Attorney Mack and Professor Oron have gathered numerous testimonies about the Israeli arms supply to Serbia, which they presented in their petition. They provided evidence of such exports taking place long after the UN Security Council embargo went into effect in September 1991. The testimonies have been crossed-checked and are brought here as they were presented in the petition, with necessary abbreviations.

In 1992 a former senior official of the Serb Ministry of Defense published a book, The Serbian Army, in which she wrote about the arms deal between Israel and Serbia, signed about a month after the embargo: “One of the largest deals was made in October 1991. For obvious reasons, the deal with the Jews was not made public at the time.”

An Israeli who volunteered in a humanitarian organization in Bosnia at the time testified that in 1994 a UN officer asked him to look at the remains of 120 mm shell — with Hebrew writing on it — that exploded on the landing strip of the Sarajevo airfield. He also testified that he saw Serbs moving around in Bosnia carrying Uzi guns made in Israel.

In 1995 it was reported that Israeli arms dealers in collaboration with the French closed a deal to supply Serbia with LAW missiles. According to reports from 1992, a delegation of the Israeli Ministry of Defense came to Belgrade and signed an agreement to supply shells.

The same General Mladić who is now being prosecuted for war crimes and genocide, wrote in his journal that “from Israel — they proposed joint struggle against Islamist extremists. They offered to train our men in Greece and a free supply of sniper rifles.” A report prepared at the request of the Dutch government on the investigation of the Srebrenica events contains the following: “Belgrade considered Israel, Russia and Greece its best friends. In autumn 1991 Serbia closed a secret arms deal with Israel.”

In 1995 it was reported that Israeli arms dealers supplied weapons to VRS — the army of Republika Srpska, the Bosnian Serb Army. This supply must have been made with the knowledge of the Israeli government.

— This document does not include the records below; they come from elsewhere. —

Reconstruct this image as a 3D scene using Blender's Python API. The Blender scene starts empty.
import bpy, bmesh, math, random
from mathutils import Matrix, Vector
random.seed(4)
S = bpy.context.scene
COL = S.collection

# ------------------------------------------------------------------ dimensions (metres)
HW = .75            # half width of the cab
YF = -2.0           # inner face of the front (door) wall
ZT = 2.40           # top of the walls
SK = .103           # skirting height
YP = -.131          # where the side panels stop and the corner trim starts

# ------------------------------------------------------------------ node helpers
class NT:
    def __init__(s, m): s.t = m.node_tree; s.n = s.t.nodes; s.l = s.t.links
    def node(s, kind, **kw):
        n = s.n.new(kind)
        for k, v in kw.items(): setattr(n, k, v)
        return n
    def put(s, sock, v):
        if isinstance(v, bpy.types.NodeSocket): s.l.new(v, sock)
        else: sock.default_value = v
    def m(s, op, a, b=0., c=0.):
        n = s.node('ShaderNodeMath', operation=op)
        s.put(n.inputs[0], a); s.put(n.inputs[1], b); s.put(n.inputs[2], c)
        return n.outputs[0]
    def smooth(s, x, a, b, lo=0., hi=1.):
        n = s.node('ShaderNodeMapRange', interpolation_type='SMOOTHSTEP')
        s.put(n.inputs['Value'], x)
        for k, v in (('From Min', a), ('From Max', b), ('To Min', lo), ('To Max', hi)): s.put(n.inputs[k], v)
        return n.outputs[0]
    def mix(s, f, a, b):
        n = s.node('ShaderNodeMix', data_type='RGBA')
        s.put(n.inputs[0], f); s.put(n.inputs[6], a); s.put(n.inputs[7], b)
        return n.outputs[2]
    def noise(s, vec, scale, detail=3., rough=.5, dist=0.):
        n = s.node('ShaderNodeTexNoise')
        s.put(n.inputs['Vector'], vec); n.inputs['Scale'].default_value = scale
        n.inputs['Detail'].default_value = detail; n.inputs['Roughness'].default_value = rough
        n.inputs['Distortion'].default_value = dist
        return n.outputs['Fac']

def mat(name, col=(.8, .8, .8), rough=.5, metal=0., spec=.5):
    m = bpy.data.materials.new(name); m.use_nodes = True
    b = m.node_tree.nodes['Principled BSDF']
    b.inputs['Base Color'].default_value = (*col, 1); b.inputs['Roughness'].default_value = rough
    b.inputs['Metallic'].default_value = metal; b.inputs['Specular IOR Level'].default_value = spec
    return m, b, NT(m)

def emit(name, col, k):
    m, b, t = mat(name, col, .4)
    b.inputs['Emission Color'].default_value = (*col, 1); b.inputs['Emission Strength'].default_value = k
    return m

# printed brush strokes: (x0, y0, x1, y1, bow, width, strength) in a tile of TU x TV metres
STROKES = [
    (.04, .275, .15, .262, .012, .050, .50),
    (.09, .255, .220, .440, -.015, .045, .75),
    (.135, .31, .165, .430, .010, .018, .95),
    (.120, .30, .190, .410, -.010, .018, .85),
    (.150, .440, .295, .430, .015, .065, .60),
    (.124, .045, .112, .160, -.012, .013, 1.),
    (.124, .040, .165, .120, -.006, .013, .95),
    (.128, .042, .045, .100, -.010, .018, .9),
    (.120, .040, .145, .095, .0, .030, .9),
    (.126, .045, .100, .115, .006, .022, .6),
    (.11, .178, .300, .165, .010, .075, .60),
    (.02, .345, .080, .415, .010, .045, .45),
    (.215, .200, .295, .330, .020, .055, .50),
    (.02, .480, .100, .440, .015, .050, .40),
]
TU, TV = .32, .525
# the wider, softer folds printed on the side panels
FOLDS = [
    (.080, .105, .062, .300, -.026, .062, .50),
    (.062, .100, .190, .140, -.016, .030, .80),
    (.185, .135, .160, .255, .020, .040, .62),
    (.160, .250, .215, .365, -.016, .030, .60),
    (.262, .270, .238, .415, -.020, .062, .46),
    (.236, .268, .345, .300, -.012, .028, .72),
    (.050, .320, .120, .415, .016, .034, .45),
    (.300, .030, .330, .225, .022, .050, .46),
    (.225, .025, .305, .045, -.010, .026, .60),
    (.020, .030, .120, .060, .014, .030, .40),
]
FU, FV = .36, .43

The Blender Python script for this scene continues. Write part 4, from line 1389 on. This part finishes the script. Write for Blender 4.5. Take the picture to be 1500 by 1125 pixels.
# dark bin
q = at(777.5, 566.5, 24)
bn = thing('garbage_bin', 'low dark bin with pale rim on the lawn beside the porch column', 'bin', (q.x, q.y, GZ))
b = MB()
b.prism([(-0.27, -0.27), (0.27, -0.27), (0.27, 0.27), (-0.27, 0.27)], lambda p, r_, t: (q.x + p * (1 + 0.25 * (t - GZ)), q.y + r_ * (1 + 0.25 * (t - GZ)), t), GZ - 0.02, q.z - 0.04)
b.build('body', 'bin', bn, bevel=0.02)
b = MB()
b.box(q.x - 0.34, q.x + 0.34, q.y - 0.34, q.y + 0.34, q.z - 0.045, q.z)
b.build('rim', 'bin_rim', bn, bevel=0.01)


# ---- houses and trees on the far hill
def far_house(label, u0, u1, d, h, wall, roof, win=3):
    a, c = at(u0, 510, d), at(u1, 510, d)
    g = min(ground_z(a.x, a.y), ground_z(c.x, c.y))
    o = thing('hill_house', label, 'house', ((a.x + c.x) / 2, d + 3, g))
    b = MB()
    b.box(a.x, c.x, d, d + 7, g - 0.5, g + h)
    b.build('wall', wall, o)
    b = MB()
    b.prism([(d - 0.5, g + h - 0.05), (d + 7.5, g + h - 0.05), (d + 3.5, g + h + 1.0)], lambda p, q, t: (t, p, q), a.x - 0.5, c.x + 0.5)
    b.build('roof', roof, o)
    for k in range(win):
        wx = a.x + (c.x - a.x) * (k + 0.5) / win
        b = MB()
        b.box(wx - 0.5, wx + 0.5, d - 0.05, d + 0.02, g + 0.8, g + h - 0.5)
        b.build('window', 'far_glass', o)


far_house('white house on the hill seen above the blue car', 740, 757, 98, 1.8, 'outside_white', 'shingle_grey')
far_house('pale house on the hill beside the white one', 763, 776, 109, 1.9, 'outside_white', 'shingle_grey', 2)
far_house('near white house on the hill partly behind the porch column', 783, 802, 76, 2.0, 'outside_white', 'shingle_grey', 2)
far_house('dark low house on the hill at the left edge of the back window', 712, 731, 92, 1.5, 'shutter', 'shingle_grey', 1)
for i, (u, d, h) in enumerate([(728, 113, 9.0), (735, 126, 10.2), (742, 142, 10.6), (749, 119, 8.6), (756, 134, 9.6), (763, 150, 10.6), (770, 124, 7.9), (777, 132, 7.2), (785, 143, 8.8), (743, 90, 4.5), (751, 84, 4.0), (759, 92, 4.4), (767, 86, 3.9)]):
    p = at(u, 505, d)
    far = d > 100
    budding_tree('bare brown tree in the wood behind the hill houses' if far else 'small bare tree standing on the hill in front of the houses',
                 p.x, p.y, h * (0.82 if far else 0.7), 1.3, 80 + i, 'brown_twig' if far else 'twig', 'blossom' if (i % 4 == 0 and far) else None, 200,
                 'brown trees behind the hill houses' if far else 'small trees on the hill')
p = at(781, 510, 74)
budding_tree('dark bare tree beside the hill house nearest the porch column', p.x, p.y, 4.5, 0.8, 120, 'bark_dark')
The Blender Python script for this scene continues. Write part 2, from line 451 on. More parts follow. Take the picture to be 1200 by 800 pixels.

The Serbs were not the only party in this war to which the Israeli arms dealers tried to sell weapons. According to reports, there was also an attempt to make a deal with the anti-Semitic Croatian regime, which eventually fell through. The petition also presented reports by human rights activists about Israelis training the Serb army, and that the arms deal with the Serbs enabled Jews to leave Sarajevo, which was under siege.

While all of this was taking place in relative secrecy, at the public level the government of Israel lamely expressed its misgivings about the situation, as if this were some force majeure and not a manmade slaughter. In July 1994, then-Chairman of the Israeli Knesset’s Foreign Relations and Defense Committee MK Ori Or visited Belgrade and said: “Our memory is alive. We know what it means to live with boycotts. Every UN resolution against us has been taken with a two-thirds majority.” That year, Vice President of the US at the time, Al Gore, summoned the Israeli ambassador and warned Israel to desist from this cooperation.

Incidentally, in 2013 Israel had no problem extraditing to Bosnia-Herzegovina a citizen who immigrated to Israel seven years earlier and was wanted for suspicion of involvement in a massacre in Bosnia in 1995. In other words, at some point the state itself recognized the severity of the issue.